Um aeroporto moderno, que paralisa por meses
O Aeroporto Glauber Rocha foi inaugurado com discurso de modernidade, mas sem um sistema básico: o ILS (Instrument Landing System), que permite pousos mesmo sob baixa visibilidade — tecnologia comum em aeroportos de médio porte.
Conquista está localizada numa área elevada, com forte umidade e grande oscilação térmica — ou seja, nevoeiros são esperados e recorrentes, principalmente entre maio e setembro. Estima-se que em pelo menos 150 dias por ano, o aeroporto funcione com sérias limitações de visibilidade, principalmente nas primeiras horas da manhã e à noite.
Isso significa que por quase metade do ano, a cidade e toda a região ficam vulneráveis, reféns de um aeroporto que opera de forma precária — sem regularidade, sem previsibilidade e com alto índice de cancelamentos e desvios.
E o mais inacreditável: esse novo aeroporto foi construído exatamente para corrigir esse tipo de falha do antigo terminal, que já sofria com cancelamentos frequentes por falta de estrutura para operar com segurança em dias de nevoeiro.
É surreal. É ilógico. É inadmissível.
Fizeram um aeroporto novo, mantendo o mesmo erro estrutural do antigo.
Como algo que nasce para ser solução se mantém como problema?

Local errado, relevo hostil e decisões sem lógica
O aeroporto foi construído em uma baixada úmida, onde a condensação do ar é intensificada. Resultado: nevoeiro mais denso, mais persistente e com visibilidade frequentemente abaixo dos padrões operacionais.
Enquanto isso, a área após o posto da Polícia Rodoviária Estadual, sentido Brumado, oferecia relevo mais elevado, seco e seguro, com menor densidade urbana e fluxo rodoviário reduzido — uma alternativa infinitamente mais racional e segura.
Mas essa região foi ignorada, e hoje pagamos o preço de uma decisão mal planejada, mal executada e jamais corrigida.
Acesso difícil, BR saturada e risco real
A única via atual para acessar o aeroporto é a BR-116 — uma rodovia federal sobrecarregada, em constante reforma, com altos índices de acidentes.

Não há transporte público funcional. A sinalização é precária. O trajeto é lento, perigoso e imprevisível.
E o mais grave: não há plano alternativo. O acesso mais viável, pela saída para Brumado, foi desconsiderado desde o início, e hoje não existe mais margem de reversão logística. O que resta é a necessidade urgente de compensar essa escolha equivocada com investimento em tecnologia e estrutura.
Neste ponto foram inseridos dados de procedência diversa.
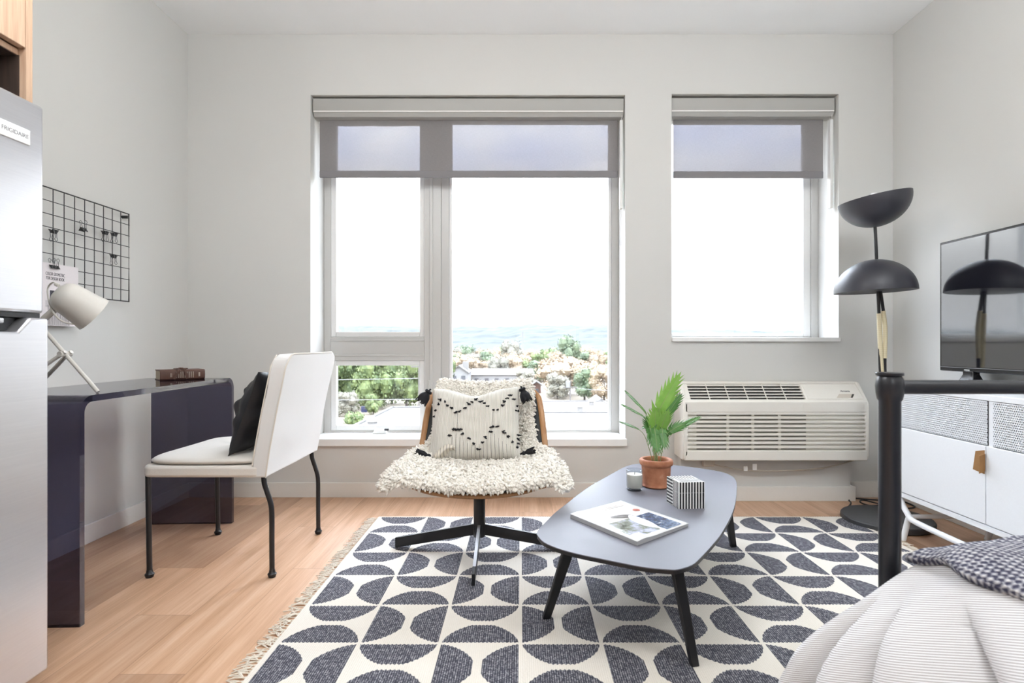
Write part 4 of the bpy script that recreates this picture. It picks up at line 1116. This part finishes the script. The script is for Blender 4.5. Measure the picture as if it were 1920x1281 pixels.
for sh_, c_, dz in ((s1, at(1641, 547, YQ), .05), (s2, at(1639, 372, YQ), -.02)):
    g = MB(); g.lathe([(0, -.035), (.025, -.02), (.03, 0), (.018, .03), (.014, .045), (0, .046)], Matrix.Translation(c_+Vector((0, 0, dz))), 20); g.build('bulb', M_['bulb'], sh_)
g = MB()
def fl(px, py, z=.006): return on(px, py, z)
g.tube(smooth_path([lc+Vector((-.17, .105, .012)), fl(1595, 945), fl(1592, 938), fl(1600, 934.5), fl(1618, 936), fl(1650, 938), fl(1680, 938), fl(1700, 943), fl(1715, 951), fl(1690, 954, .012), fl(1670, 950, .012), fl(1655, 948), fl(1630, 948), fl(1613, 942, .014), fl(1618, 938, .014), fl(1640, 943, .012), fl(1660, 949, .02)], 6), .0042, 8)
g.build('power_cable', M_['black'], t)

# ------------------------------------------------------------------ media console
cx0 = 1.74; cy0, cy1 = 1.43, 2.688; cz0, cz1 = .205, .715
t = thing('media_console', (1.965, 2.06, 0), 'white media console with perforated metal front and tubular legs along the right wall', 'console')
xr_ = XR-.02
g = MB()
g.box(cx0, xr_, cy0, cy1, cz1-.022, cz1); g.box(cx0, xr_, cy0, cy1, cz0, cz0+.022)
g.box(cx0, xr_, cy1-.016, cy1, cz0+.022, cz1-.022); g.box(cx0, xr_, cy0, cy0+.016, cz0+.022, cz1-.022)
g.box(cx0+.004, xr_, 2.034, 2.056, cz0+.022, cz1-.022); g.build('cabinet_body', M_['cabwhite'], t, bevel=.002)
g = MB(); g.box(xr_-.01, xr_, cy0+.016, cy1-.016, cz0+.022, cz1-.022); g.box(cx0+.05, xr_-.01, cy0+.016, cy1-.016, .505, .517); g.build('interior_lining', M_['cabinside'], t, smooth=False)
for (y0, y1, far) in ((2.062, 2.670, True), (cy0+.018, 2.058, False)):
    g = MB(); g.box(cx0-.003, cx0+.014, y0, y1, cz0+.026, .524); dr = g.build('door', M_['cabwhite'], t, bevel=.0015)
    if far:
        g = MB(); g.prism([(2.115, .425), (2.103, .497), (2.063, .508), (2.063, .418)], cx0-.0065, cx0-.0032, lambda a, c, dd: Vector((dd, a, c))); hh = g.build('handle', M_['tab'], dr, bevel=.001); hh['label'] = 'brown leather tab handle'
        g = MB(); g.prism([(0, .43), (.0, .495), (-.022, .487), (-.022, .42)], 2.060, 2.0635, lambda a, c, dd: Vector((cx0-.004+a, dd, c))); g.build('handle_flap', M_['tab'], hh, bevel=.001)
for (y0, y1) in ((2.058, 2.668), (cy0+.018, 2.032)):
    g = MB(); g.box(cx0+.001, cx0+.003, y0, y1, .528, cz1-.023); g.build('perforated_panel', M_['mesh'], t, smooth=False)
def leg_tubes(yn, yfoot, ytop, yend):
    g = MB()
    for x in (cx0+.008, xr_-.05):
        g.tube(smooth_path([(x, ytop, cz0+.002), (x, (ytop+yn)/2+.003, .165), (x, yn, .128), (x, yn+(yfoot-yn)*.25, .105), (x-.004, yfoot, .012)], 6), .0125, 12)
        g.tube(smooth_path([(x, yn+.0, .128), (x, yn+math.copysign(.06, yend-yn), .115), (x, yend, .112)], 4), .0125, 12)
    g.tube([(cx0+.008, yn, .128), (xr_-.05, yn, .128)], .010, 12)
    o = g.build('leg_frame', M_['cabwhite'], t, angle=60)
    for x in (cx0+.004, xr_-.054):
        g = MB(); g.lathe([(.0125, 0), (.0125, .013)], Matrix.Translation((x, yfoot, 0.0)), 12); g.build('foot_cap', M_['shoe'], o)
leg_tubes(2.483, 2.515, 2.55, 2.05); leg_tubes(1.63, 1.60, 1.56, 2.05)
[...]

Quando o maior evento da cidade está por um fio
O Festival de Inverno Bahia é o ponto alto do calendário turístico de Conquista. Movimenta hotéis, bares, restaurantes, transporte, lojas, turismo e cultura.
Mas esse evento, que é orgulho para a cidade, corre risco real de colapsar se o aeroporto continuar instável.
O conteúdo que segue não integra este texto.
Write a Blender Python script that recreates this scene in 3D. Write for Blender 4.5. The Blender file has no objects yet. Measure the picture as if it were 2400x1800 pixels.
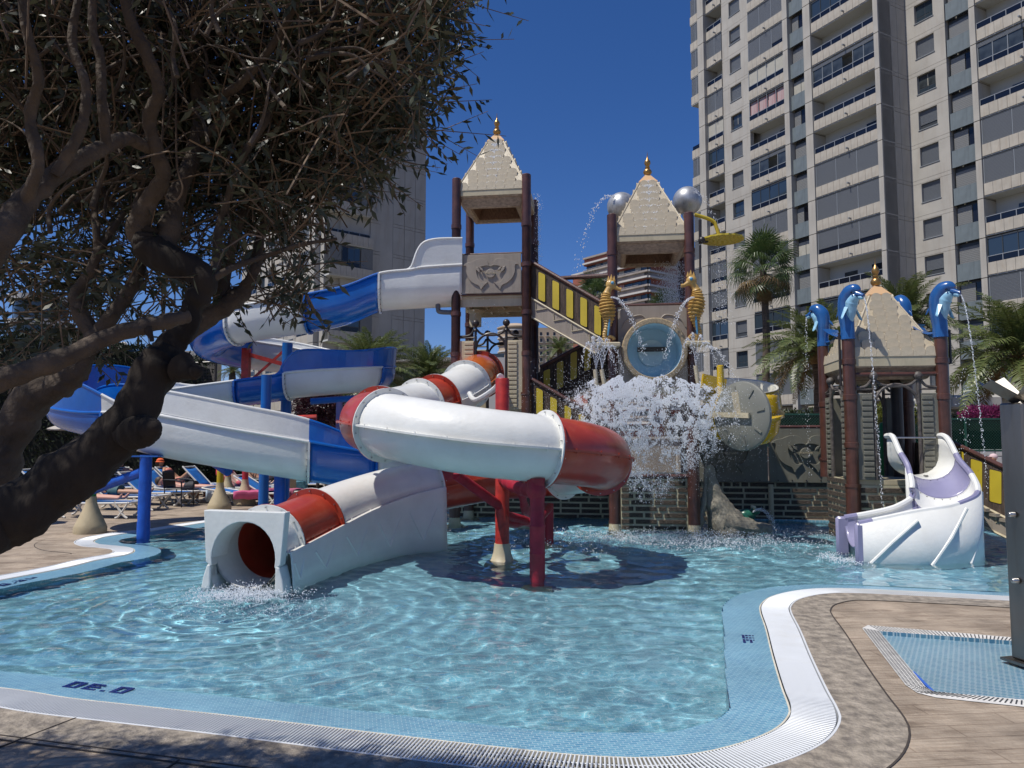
import bpy, bmesh, math, random
import numpy as np
from mathutils import Vector, Matrix, noise
R = math.radians
rnd = random.Random(7)
S = bpy.context.scene
C = S.collection

# ---------------------------------------------------------------- camera
F = 1715.0; TH = R(4.3); CH = 1.7
cth, sth = math.cos(TH), math.sin(TH)
cam = bpy.data.cameras.new('camera')
cam.lens = 36.0 * F / 2400.0
cam.sensor_width = 36.0
cam.clip_end = 3000
cam.clip_start = 0.05
camo = bpy.data.objects.new('camera', cam)
camo.location = (0, 0, CH)
camo.rotation_euler = (R(90) + TH, 0, 0)
C.objects.link(camo)
S.camera = camo

# ---------------------------------------------------------------- sky and sun
SUN = Vector((-0.42, -0.20, 0.885)).normalized()
w = bpy.data.worlds.new("World"); S.world = w; w.use_nodes = True
nt = w.node_tree
sky = nt.nodes.new('ShaderNodeTexSky')
sky.sky_type = 'NISHITA'; sky.sun_disc = False
sky.sun_elevation = math.asin(SUN.z)
sky.sun_rotation = math.atan2(SUN.x, SUN.y)
sky.altitude = 900; sky.air_density = 1.0; sky.dust_density = 0.25; sky.ozone_density = 4.5
hs = nt.nodes.new('ShaderNodeHueSaturation')
hs.inputs['Saturation'].default_value = 1.22; hs.inputs['Value'].default_value = 1.0
nt.links.new(sky.outputs[0], hs.inputs['Color'])
tint = nt.nodes.new('ShaderNodeMix'); tint.data_type = 'RGBA'; tint.blend_type = 'MULTIPLY'; tint.inputs['Factor'].default_value = 1.0
tint.inputs['B'].default_value = (0.98, 0.93, 1.16, 1)
nt.links.new(hs.outputs[0], tint.inputs['A']); nt.links.new(tint.outputs['Result'], nt.nodes['Background'].inputs[0])
nt.nodes['Background'].inputs[1].default_value = 0.066
sl = bpy.data.lights.new('sun', 'SUN')
sl.energy = 3.6; sl.angle = R(0.55); sl.color = (1.0, 0.955, 0.88)
sl.cycles.is_caustics_light = True
so = bpy.data.objects.new('sun', sl)
so.rotation_euler = SUN.to_track_quat('Z', 'Y').to_euler()
so.location = (-20, -5, 40)
C.objects.link(so)
S.view_settings.view_transform = 'Standard'
S.view_settings.look = 'None'
S.view_settings.exposure = 0.38
S.view_settings.gamma = 1.0
S.cycles.use_denoising = True
S.cycles.max_bounces = 10
S.cycles.transparent_max_bounces = 12
S.cycles.sample_clamp_indirect = 6.0
S.cycles.caustics_reflective = False

# ---------------------------------------------------------------- pixel to place (photo pixels, 2400 x 1800)
def ray(x, y):
    a = (x - 1200) / F; b = (900 - y) / F
    return Vector((a, cth - b * sth, sth + b * cth))
def P(x, y, Y):
    r = ray(x, y); k = Y / r.y
    return Vector((r.x * k, Y, CH + r.z * k))
def G(x, y, z=0.0):
    r = ray(x, y); k = (z - CH) / r.z
    return Vector((r.x * k, r.y * k, z))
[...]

Basta um artista não conseguir pousar. Um voo cancelado. Uma neblina previsível e ignorada. O resultado? Prejuízo imediato, reputação manchada, perda de credibilidade para o festival e para a cidade.
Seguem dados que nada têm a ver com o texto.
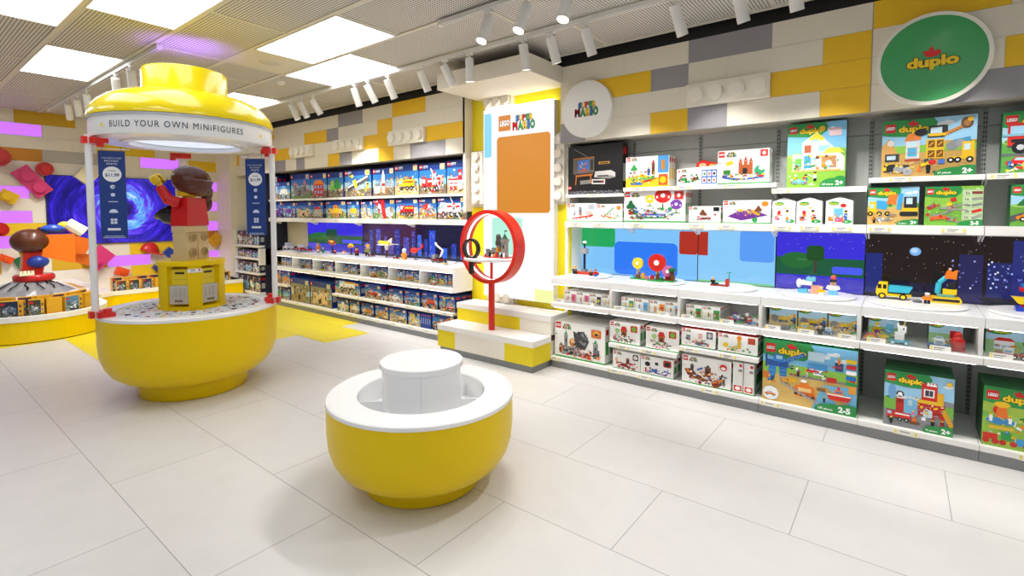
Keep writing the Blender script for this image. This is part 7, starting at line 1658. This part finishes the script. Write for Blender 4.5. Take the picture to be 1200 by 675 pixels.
for k, (x, b_, c_, kk, l) in enumerate(((-7.62, 'C8281E', 'w', 1.7, 'red toy racing car on the blue-box counter'), (-7.38, 'D8384A', '3A78C8', 1.3, 'red and blue toy car on the blue-box counter'), (-8.0, 'E8E8E8', 'lgr', 2.0, 'white toy vehicle at the kiosk end of counter'), (-5.78, '6A2A4A', 'dgr', 1.2, 'purple toy quad bike before the purple skyline'), (-6.42, 'F4F4F4', 'o', .9, 'white and orange toy cart below lower toy tree'), (-7.78, 'A03028', 'k', 1.1, 'dark red low toy car beside white vehicle'))):
    cart_toy(x, 4.24, zr, l, b_, c_, k=kk)
rr_ = random.Random(77)
for b in range(1, 7):
    x = (CX[b] + CX[b + 1]) / 2 - .1 + rr_.uniform(-.05, .05)
    cart_toy(x, 4.08, .631, f'small {["red", "blue", "yellow", "white", "red", "orange", "red"][b]} toy car in the {["seventh", "sixth", "fifth", "fourth", "third", "second", "first"][b]} bin from the niche', ['r', 'b', 'y', 'w', 'dr', 'o', 'r'][b], ['w', 'k', 'k', 'b', 'o', 'gr', 'w'][b], k=.9)
# mascot head silhouettes are left out of the poster; price label holders on the counter bins
for k, (x, l) in enumerate(((-2.62, 'first'), (-2.30, 'second'), (-2.0, 'third'), (-1.86, 'fourth'), (-1.60, 'fifth'), (-1.40, 'sixth'), (-1.10, 'seventh'), (-.78, 'eighth'), (-.57, 'ninth'), (-.33, 'tenth'), (-.17, 'eleventh'), (.15, 'twelfth'), (.42, 'thirteenth'))):
    t = M().box(-.05, .05, 0, .0015, 0, .034, 'F7F5EE').box(-.046, -.036, -.001, 0, .004, .03, 'F3E27A').box(-.03, .02, -.0008, 0, .018, .024, '9A9AA2').box(-.03, .01, -.0008, 0, .008, .012, '9A9AA2')
    tag(t.build('bin_price_tag', 'card', loc=(x + .05, 4.025, .631)), f'white price tag on the bin shelf of the right wall, {l} from the poster', 'price tag', 'price tags on the bin shelf')

# ------------------------------------------------------------------ sub-parts hang under the part that carries them
CARRY = {'lamp_lens': 'lamp_body', 'bin_glass': 'bin_shelf', 'bin_divider': 'bin_shelf', 'slotted_upright': 'back_panel', 'led_strip': 'counter_top', 'canopy_trim': 'canopy_dome', 'canopy_ring': 'canopy_band',
         'lit_disc': 'canopy_band', 'band_lettering': 'canopy_band', 'star_mark': 'canopy_band', 'price_label': 'cabinet', 'bin_dividers': 'rim', 'light_strip': 'ring', 'tray_divider': 'tray', 'drum_seam': 'inner_drum',
         'print': ('case', 'panel'), 'hook': 'rod', 'price_tag': 'board', 'bracket': 'board', 'stud': 'block', 'lettering': ('face', 'disc'), 'hat': 'head', 'slot': 'rail', 'picture': 'housing', 'tray_pockets': 'clear_tray', 'cracks': 'rock', 'bin_back': 'bin_shelf'}
for root in [o for o in COL.objects if o.parent is None and o.type == 'EMPTY']:
    kids = list(root.children)
    for ch in kids:
        want = CARRY.get(ch.name.split('.')[0])
        if not want: continue
        want = (want,) if isinstance(want, str) else want
        for k_ in kids:
            if k_ is not ch and k_.name.split('.')[0] in want:
                ch.parent = k_
                break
E se o voo cancelado custar uma vida?
Agora pense além do entretenimento.
Pense em um paciente com cirurgia marcada. Em uma criança com câncer. Em um órgão para transplante.
E em um avião que não pousa por falta de estrutura mínima.
Esse é o cenário real de Conquista. Um aeroporto que, ao falhar, coloca vidas em risco.
Onde está a nossa liderança?
Cadê a bancada federal da Bahia?
Cadê os deputados estaduais, os senadores, a prefeita, os vereadores? Cadê a concessionária Socicam, que lucra com o terminal, mas não entrega o básico?
Não é possível continuar aceitando esse silêncio como normal. A região precisa reagir.
A incoerência de falar em desenvolvimento ignorando a infraestrutura básica
Hoje se discute crescimento, integração, investimentos.
Mas com que estrutura?
Como falar em desenvolvimento regional com um aeroporto que falha quase metade do ano?
Como prometer integração se não garantimos o mínimo: um voo que pousa com segurança?
Vitória da Conquista é polo de mais de 80 cidades. O Aeroporto Glauber Rocha não é um aeroporto municipal — é regional. E o que afeta ele, afeta Poções, Itapetinga, Jequié, Brumado, Caetité, Livramento, Caculé, Planalto, Barra do Choça, Ibicuí e tantas outras.
É hora de parar de aceitar.
É hora de exigir.
Vitória da Conquista — e toda a sua região — não podem mais viver à mercê do clima, da negligência e da omissão.
Se queremos respeito, precisamos gritar. Com dados. Com verdades. Com coragem.
Não é sobre nevoeiro.
É sobre planejamento que nunca existiu, representação que nunca agiu, e respeito que há muito tempo foi cancelado — como o nosso voo.

Leonardo Mascarenhas
Vivendo e respirando o Direito há mais de 21 anos.